--- Begin ---

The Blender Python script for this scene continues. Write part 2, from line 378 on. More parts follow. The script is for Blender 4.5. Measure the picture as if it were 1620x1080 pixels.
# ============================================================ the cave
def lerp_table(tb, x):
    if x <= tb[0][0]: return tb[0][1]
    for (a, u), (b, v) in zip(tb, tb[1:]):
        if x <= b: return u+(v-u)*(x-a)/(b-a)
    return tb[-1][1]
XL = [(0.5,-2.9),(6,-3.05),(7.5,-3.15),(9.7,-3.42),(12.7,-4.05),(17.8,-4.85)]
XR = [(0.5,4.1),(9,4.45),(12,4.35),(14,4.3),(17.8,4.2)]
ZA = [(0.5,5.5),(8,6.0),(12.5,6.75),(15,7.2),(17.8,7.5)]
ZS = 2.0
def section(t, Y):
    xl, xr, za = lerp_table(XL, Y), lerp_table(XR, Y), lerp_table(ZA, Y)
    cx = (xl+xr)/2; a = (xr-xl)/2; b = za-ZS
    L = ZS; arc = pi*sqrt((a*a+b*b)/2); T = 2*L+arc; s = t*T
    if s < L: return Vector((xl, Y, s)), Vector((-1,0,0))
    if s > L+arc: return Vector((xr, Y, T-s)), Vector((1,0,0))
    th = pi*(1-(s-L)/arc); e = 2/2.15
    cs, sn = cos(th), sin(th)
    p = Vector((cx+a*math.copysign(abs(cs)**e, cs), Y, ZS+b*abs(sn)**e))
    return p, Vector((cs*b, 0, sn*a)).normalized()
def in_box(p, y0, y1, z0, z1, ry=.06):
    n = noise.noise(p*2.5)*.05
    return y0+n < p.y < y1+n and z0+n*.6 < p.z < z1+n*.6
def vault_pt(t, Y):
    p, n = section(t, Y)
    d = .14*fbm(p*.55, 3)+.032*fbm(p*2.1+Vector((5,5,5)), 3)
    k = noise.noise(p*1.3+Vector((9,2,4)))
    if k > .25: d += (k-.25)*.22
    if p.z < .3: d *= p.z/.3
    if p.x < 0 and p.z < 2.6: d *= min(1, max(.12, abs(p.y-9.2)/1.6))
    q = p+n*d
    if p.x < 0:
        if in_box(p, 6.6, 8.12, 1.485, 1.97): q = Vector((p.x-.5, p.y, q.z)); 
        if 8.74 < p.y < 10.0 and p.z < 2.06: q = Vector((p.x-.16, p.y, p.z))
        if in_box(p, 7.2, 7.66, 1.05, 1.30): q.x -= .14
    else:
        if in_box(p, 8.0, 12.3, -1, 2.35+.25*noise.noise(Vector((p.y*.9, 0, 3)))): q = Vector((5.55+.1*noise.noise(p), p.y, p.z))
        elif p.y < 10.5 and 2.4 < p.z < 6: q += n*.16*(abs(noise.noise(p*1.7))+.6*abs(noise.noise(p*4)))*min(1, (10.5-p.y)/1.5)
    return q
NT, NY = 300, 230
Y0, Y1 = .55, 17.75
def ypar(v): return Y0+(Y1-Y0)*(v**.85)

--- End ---

Task goal
Copy down the material exactly as written.

Task output
The Blender Python script for this scene continues. Write part 2, from line 378 on. More parts follow. The script is for Blender 4.5. Measure the picture as if it were 1620x1080 pixels.
# ============================================================ the cave
def lerp_table(tb, x):
    if x <= tb[0][0]: return tb[0][1]
    for (a, u), (b, v) in zip(tb, tb[1:]):
        if x <= b: return u+(v-u)*(x-a)/(b-a)
    return tb[-1][1]
XL = [(0.5,-2.9),(6,-3.05),(7.5,-3.15),(9.7,-3.42),(12.7,-4.05),(17.8,-4.85)]
XR = [(0.5,4.1),(9,4.45),(12,4.35),(14,4.3),(17.8,4.2)]
ZA = [(0.5,5.5),(8,6.0),(12.5,6.75),(15,7.2),(17.8,7.5)]
ZS = 2.0
def section(t, Y):
    xl, xr, za = lerp_table(XL, Y), lerp_table(XR, Y), lerp_table(ZA, Y)
    cx = (xl+xr)/2; a = (xr-xl)/2; b = za-ZS
    L = ZS; arc = pi*sqrt((a*a+b*b)/2); T = 2*L+arc; s = t*T
    if s < L: return Vector((xl, Y, s)), Vector((-1,0,0))
    if s > L+arc: return Vector((xr, Y, T-s)), Vector((1,0,0))
    th = pi*(1-(s-L)/arc); e = 2/2.15
    cs, sn = cos(th), sin(th)
    p = Vector((cx+a*math.copysign(abs(cs)**e, cs), Y, ZS+b*abs(sn)**e))
    return p, Vector((cs*b, 0, sn*a)).normalized()
def in_box(p, y0, y1, z0, z1, ry=.06):
    n = noise.noise(p*2.5)*.05
    return y0+n < p.y < y1+n and z0+n*.6 < p.z < z1+n*.6
def vault_pt(t, Y):
    p, n = section(t, Y)
    d = .14*fbm(p*.55, 3)+.032*fbm(p*2.1+Vector((5,5,5)), 3)
    k = noise.noise(p*1.3+Vector((9,2,4)))
    if k > .25: d += (k-.25)*.22
    if p.z < .3: d *= p.z/.3
    if p.x < 0 and p.z < 2.6: d *= min(1, max(.12, abs(p.y-9.2)/1.6))
    q = p+n*d
    if p.x < 0:
        if in_box(p, 6.6, 8.12, 1.485, 1.97): q = Vector((p.x-.5, p.y, q.z)); 
        if 8.74 < p.y < 10.0 and p.z < 2.06: q = Vector((p.x-.16, p.y, p.z))
        if in_box(p, 7.2, 7.66, 1.05, 1.30): q.x -= .14
    else:
        if in_box(p, 8.0, 12.3, -1, 2.35+.25*noise.noise(Vector((p.y*.9, 0, 3)))): q = Vector((5.55+.1*noise.noise(p), p.y, p.z))
        elif p.y < 10.5 and 2.4 < p.z < 6: q += n*.16*(abs(noise.noise(p*1.7))+.6*abs(noise.noise(p*4)))*min(1, (10.5-p.y)/1.5)
    return q
NT, NY = 300, 230
Y0, Y1 = .55, 17.75
def ypar(v): return Y0+(Y1-Y0)*(v**.85)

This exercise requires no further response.